Exploring HNC and HCN line emission as probes of the protoplanetary disk temperature

TL;DR

This study models HNC and HCN line emissions in protoplanetary disks to assess their effectiveness as temperature probes, comparing predictions with ALMA observations to understand disk chemistry and structure.

Contribution

The paper introduces detailed thermochemical models of HNC and HCN emissions in disks, incorporating updated nitrogen chemistry and comparing results with new ALMA data.

Findings

HNC/HCN line ratio increases with radius, indicating temperature dependence.

Model predictions align broadly with observed HNC fluxes in TW Hya.
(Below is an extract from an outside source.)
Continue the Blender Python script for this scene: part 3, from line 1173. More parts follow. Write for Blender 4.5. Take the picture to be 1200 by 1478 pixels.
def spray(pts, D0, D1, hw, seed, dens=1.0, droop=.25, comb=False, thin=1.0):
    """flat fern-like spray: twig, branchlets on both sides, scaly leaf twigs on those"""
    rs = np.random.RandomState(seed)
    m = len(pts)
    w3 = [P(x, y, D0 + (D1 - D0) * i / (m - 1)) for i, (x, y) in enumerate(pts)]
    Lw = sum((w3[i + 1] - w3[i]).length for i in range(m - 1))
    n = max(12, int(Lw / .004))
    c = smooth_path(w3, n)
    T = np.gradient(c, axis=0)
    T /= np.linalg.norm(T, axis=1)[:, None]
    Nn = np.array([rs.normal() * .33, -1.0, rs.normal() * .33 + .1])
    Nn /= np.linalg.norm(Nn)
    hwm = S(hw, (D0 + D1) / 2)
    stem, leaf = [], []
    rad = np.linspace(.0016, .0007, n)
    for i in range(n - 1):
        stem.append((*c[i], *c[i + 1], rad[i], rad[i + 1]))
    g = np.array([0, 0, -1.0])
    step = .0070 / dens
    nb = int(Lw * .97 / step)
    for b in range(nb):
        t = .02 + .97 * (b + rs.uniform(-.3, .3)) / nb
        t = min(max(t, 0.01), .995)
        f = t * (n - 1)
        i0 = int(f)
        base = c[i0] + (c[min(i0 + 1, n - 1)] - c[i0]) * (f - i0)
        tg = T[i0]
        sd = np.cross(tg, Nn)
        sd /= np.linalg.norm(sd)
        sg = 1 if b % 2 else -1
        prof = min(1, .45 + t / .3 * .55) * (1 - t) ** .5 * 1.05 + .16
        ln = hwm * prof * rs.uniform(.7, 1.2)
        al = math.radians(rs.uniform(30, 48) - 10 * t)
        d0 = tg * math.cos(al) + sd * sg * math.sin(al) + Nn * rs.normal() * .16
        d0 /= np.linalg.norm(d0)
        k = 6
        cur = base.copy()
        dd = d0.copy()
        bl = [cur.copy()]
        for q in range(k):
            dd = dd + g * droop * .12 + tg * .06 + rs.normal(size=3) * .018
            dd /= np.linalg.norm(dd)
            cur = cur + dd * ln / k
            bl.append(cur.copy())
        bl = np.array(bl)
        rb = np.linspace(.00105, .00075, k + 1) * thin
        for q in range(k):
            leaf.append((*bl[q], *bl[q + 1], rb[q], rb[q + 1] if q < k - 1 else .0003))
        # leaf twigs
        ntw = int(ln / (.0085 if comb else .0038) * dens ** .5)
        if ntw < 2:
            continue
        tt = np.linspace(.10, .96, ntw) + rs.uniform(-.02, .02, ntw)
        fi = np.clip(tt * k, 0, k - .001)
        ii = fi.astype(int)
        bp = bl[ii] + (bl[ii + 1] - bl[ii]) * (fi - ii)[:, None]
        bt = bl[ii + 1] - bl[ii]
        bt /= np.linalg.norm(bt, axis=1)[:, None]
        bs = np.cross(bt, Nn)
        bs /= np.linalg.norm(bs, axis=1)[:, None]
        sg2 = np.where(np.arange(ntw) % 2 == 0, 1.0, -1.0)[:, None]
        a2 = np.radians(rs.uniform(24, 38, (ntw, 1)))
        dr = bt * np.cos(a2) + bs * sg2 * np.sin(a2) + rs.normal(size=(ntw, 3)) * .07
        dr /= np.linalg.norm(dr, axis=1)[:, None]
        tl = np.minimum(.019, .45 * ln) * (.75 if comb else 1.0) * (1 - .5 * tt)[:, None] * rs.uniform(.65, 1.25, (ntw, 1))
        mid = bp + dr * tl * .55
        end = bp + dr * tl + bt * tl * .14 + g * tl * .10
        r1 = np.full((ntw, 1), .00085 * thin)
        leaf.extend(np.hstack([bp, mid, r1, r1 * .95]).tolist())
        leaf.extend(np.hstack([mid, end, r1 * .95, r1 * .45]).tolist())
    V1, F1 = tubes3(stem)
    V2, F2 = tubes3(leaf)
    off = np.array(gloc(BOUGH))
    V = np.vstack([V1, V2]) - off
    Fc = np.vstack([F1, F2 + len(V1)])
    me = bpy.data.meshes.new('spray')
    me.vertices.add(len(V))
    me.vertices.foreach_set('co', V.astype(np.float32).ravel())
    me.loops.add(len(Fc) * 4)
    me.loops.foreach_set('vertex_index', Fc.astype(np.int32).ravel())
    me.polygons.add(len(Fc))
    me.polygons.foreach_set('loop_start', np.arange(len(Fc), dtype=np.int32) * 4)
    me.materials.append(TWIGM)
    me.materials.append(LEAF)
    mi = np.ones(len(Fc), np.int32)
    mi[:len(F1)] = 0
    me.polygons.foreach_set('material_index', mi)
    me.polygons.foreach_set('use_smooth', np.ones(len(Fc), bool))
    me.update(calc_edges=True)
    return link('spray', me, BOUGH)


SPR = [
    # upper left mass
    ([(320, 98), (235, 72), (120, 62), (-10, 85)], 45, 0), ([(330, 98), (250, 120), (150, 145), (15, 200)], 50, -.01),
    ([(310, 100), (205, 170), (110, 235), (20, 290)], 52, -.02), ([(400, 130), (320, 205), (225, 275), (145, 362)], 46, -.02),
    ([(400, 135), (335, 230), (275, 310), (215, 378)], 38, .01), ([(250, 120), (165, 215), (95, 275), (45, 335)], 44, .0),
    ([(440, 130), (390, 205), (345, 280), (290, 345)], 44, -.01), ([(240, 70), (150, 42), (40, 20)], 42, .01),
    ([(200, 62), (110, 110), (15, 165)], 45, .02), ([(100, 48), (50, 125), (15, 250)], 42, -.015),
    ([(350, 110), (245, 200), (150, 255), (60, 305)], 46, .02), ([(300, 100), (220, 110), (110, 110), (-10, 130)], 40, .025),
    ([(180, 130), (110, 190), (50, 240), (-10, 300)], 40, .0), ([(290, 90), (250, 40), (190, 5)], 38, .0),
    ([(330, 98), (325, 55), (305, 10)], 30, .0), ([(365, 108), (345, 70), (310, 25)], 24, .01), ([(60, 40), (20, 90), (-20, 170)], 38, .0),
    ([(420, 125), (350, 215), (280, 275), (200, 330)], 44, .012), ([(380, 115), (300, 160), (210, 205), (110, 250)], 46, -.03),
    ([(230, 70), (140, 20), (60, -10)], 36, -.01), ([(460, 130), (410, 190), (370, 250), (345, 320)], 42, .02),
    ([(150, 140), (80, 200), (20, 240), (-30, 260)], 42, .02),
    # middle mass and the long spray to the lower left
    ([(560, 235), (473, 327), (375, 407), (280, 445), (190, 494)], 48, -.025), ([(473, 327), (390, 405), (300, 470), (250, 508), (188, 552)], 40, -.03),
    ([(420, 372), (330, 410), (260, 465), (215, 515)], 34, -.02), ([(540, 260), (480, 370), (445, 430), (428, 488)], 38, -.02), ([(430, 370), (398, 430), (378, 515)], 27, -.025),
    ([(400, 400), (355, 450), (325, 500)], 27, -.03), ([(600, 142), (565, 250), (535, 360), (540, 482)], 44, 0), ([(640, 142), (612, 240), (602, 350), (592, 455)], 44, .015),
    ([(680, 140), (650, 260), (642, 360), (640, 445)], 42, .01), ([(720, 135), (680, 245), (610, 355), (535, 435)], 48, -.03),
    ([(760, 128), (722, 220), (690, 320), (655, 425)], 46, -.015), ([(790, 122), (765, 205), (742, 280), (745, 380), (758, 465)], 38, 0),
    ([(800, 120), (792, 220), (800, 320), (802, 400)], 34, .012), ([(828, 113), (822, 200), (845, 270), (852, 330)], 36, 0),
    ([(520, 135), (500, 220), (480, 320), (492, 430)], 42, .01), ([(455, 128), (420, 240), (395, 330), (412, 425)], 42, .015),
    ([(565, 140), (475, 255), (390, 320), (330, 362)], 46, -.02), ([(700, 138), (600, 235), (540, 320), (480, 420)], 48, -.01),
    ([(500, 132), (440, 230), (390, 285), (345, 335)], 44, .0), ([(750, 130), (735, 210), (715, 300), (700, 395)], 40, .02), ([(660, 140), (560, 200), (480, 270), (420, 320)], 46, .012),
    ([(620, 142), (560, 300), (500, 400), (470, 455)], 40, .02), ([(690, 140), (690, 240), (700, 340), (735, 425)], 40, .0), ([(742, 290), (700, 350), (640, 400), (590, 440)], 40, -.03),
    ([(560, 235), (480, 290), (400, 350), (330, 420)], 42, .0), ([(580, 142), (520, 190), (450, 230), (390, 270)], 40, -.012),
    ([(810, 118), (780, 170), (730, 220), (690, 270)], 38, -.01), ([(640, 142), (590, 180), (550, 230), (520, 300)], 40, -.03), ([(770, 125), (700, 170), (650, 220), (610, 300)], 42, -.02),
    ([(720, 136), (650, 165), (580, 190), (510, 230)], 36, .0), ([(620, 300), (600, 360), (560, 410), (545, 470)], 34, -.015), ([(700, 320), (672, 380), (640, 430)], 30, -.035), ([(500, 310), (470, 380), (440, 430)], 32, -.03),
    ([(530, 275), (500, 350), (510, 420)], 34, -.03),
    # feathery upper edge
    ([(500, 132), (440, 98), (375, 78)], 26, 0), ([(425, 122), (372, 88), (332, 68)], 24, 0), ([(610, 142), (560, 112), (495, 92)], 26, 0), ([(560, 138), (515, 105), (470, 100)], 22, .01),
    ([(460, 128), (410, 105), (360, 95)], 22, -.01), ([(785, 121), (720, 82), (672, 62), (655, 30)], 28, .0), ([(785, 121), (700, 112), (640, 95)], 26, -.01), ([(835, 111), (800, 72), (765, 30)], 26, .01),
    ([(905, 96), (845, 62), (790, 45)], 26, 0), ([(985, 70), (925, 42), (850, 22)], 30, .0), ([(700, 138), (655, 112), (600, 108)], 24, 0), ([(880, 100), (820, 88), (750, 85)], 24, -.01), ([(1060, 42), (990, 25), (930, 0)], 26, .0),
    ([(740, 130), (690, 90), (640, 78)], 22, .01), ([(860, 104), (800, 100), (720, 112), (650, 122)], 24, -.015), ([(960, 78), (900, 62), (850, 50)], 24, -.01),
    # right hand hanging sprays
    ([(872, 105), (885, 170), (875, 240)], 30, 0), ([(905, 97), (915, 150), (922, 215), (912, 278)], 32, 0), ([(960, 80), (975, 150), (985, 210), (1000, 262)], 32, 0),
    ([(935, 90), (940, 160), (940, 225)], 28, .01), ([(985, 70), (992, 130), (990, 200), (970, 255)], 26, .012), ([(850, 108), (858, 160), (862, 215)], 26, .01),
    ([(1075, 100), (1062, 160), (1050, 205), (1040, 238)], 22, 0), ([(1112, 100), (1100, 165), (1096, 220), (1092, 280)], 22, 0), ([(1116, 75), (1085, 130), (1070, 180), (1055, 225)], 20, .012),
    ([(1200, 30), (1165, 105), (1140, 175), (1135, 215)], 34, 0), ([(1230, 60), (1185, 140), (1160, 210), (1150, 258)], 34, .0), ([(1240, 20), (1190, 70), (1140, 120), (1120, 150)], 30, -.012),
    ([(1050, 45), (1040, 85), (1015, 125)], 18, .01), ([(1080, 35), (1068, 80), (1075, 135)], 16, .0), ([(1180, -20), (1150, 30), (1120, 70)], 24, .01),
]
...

Emission patterns depend on transition type and disk parameters.

Abstract

The distributions and abundances of molecules in protoplanetary disks are powerful tracers of the physical and chemical disk structures. The abundance ratios of HCN and its isomer HNC are known to be sensitive to gas temperature. Their line ratios might therefore offer a unique opportunity to probe the properties of the emitting gas. Using the 2D thermochemical code DALI, we ran a set of disk models accounting for different stellar and disk properties, with an updated chemical network for the nitrogen chemistry. These modeling results were then compared with observations, including new ALMA observations of HNC $J=3-2$ for the TW Hya disk and HNC $J=1-0$ for 29 disks in Lupus. Similar to CN, HCN and HNC have brighter line emission in models with larger disk flaring angles and higher UV fluxes. HNC and HCN are predicted to be abundant in the warm surface layer and outer midplane region, which results in ring-shaped emission patterns. However, the precise emitting regions and emission morphology depend on the probed transition, as well as on other parameters such as C and O abundances. The modeled HNC-to-HCN line intensity ratio increases from $<0.1$ in the inner disk to up to 0.8 in the outer disk regions, which can be explained by efficient HNC destruction at high temperatures. Disk-integrated HNC line fluxes from current scarce observations and its radial distribution in the TW Hya disk are broadly consistent with our model predictions. The HNC-to-HCN flux ratio robustly increases with radius (decreasing temperature), but its use as a chemical thermometer in disks is affected by other factors, including UV flux and C and O abundances. High-spatial resolution ALMA disk observations of HNC and HCN that can locate the emitting layers would have the great potential to constrain both the disk thermal and UV radiation structures, and also to verify our understanding of the nitrogen chemistry.